The Quiet Counterpoint: Why a Blue-Faced Malkoha Outshines Man-Eating Myths

Bangalore has been especially cold this year. Most early mornings for the past two months, I have been surviving with a steaming cup of golden-brown kattan tea and a shawl wrapped around me.

Last week, I picked up Jim Corbett’s Man-Eaters of Kumaon—it’s gripping stuff: those tense stalks through the Kumaon hills, the way Corbett captures fear gripping entire villages. But something about the “Shikari of the Raj” narrative felt a little off-putting.

All said and done, however, it’s worth a read—especially if life doesn’t grant you real tiger sightings.

Corbett took down quite a few tigers (and leopards, and king cobras), though they were confirmed man-eaters terrorizing people. I found myself wondering: was there really no other way? He clearly respected the law of the jungle more than rigid human rules—he saw these animals as majestic until they crossed into human territory —and was stoic in his joy at killing the tigers.

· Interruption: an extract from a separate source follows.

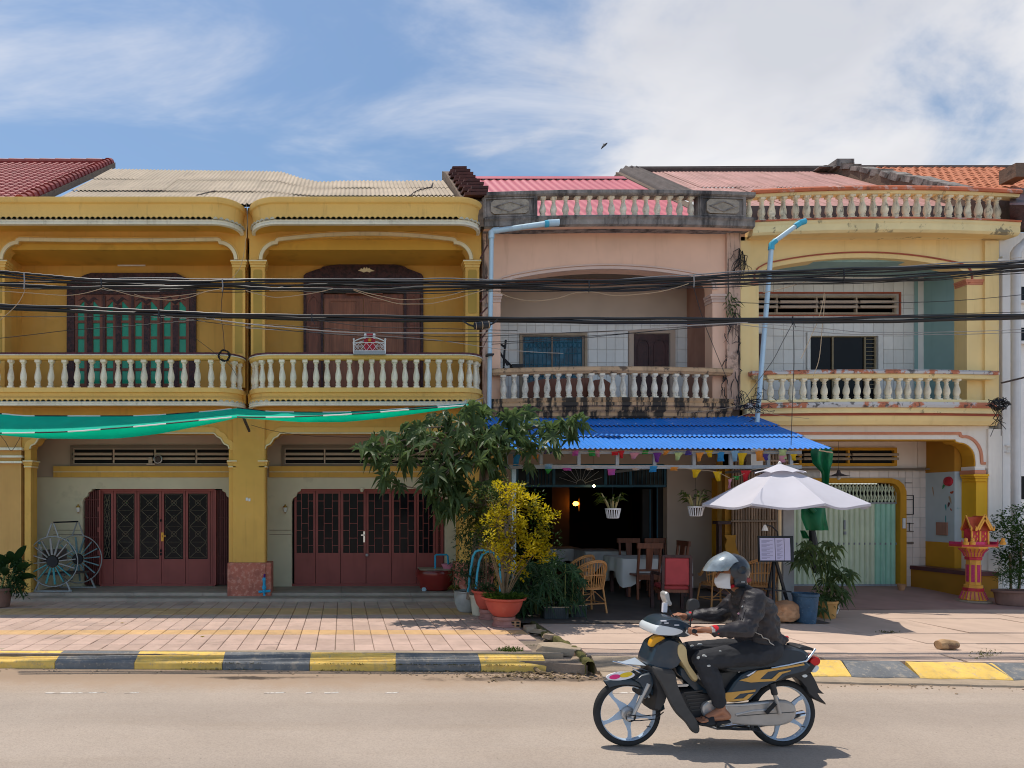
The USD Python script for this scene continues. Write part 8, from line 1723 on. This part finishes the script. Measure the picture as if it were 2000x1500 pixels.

Later in life, Corbett traded his gun for a camera and became a passionate advocate for conservation. (Locals affectionately called him “Carpet Saab.”) Just after Indian Independence in 1947, he emigrated to Kenya with his sister, fearing the uncertain political climate and that Anglo-Indians like them might become second-class citizens in the new India.

I still haven’t fully decided whether that choice was right or wrong.

Those discomforts led me to Simon Barnes’ A History of the World in 100 Animals. Barnes, another English Naturalist, confronts the “man-eating” trope head-on, particularly in lions. We love the myth: only injured, old, or “depraved” big cats turn to humans—it’s aberrant, against nature’s order.

Barnes calls nonsense on that.

He points out that man-eating isn’t some rare moral failing; it’s opportunistic behavior that emerges when prey is scarce or easy targets appear (think the infamous Tsavo lions during railway construction). It flips the script: maybe we’re not innocent victims of rogue beasts, but part of the same food web where boundaries blur.

Reading Barnes after Corbett felt like a gentle corrective—less judgment on hunter or hunted, more understanding of how intertwined we all are.

Far less noticed by big-cat enthusiasts are the quieter animals sharing our landscapes, like the blue-faced malkoha. No man-eating scandals or chest-thumping tales here—just a bird that struts through the undergrowth with meek followers trailing its antics.

It’s one of those special rewards in the right habitat: sneaky in thorny scrub, but once you catch that electric-blue face flashing through the undergrowth, it’s unforgettable.

Wilpattu’s dense dry-zone forests, thorny thickets, and signature “villu” (natural lakes) offer perfect cover for its clambering, insect-hunting style—birders regularly report it there on safaris. It’s more widespread in Sri Lanka’s lowland plains, though not always easy to spot.

The blue-faced malkoha darted into the bramble as I sat in our tent. Even at first glance, it was a showstopper. One shouldn’t compare birds (unless for science, of course), but I couldn’t help noticing how its contours and habits echoed my favorite local, the jaunty greater coucal.

A sleek cuckoo (about 39 cm long, mostly tail), the malkoha is an endemic gem of peninsular India’s dry deciduous forests, thorny scrub, and second-growth thickets, as well as Sri Lanka’s lowlands. Glossy dark grey-blue plumage with an oily green sheen; a dramatically graduated tail with white tips that flick like streamers. But the face? Pure electric drama: a bold ring of turquoise-blue bare skin around the eyes, red iris, and glowing apple-green bill.

It’s as if the bird discovered jungle makeup tutorials and decided subtlety was for others.

Unlike parasitic cuckoos, the blue-faced malkoha is a responsible parent—builds its own nest, raises its own chicks. It forages low in tangled understory, clambering and hopping ninja-style through thorns that would shred anything less agile. Flight feels secondary; stealth-scrambling is primary. Diet’s pure opportunist: hairy caterpillars, beetles, grasshoppers, the odd lizard or frog, maybe berries. If it’s small, moving, and edible, it’s on the menu.

Vocalizations are understated for such a looker—mostly silent and mysterious, but if startled, a low grumpy “kraa” escapes, like a tiny crow muttering about traffic.

In a world obsessed with big predators and human-wildlife conflict, the malkoha reminds us that nature has quieter stars: shy, flashy, independent, and perfectly content in the scrub without bothering anyone.

Every time I see one, I’m reminded—through some odd associative leap—of malpua. A touch of malpua with clotted cream is the perfect remedy for any ache. Jim Corbett should have tried some. He might not have left so easily.

Corbett might have been a better big-game hunter in India. Me? I can hold my own against him in hunting down desserts.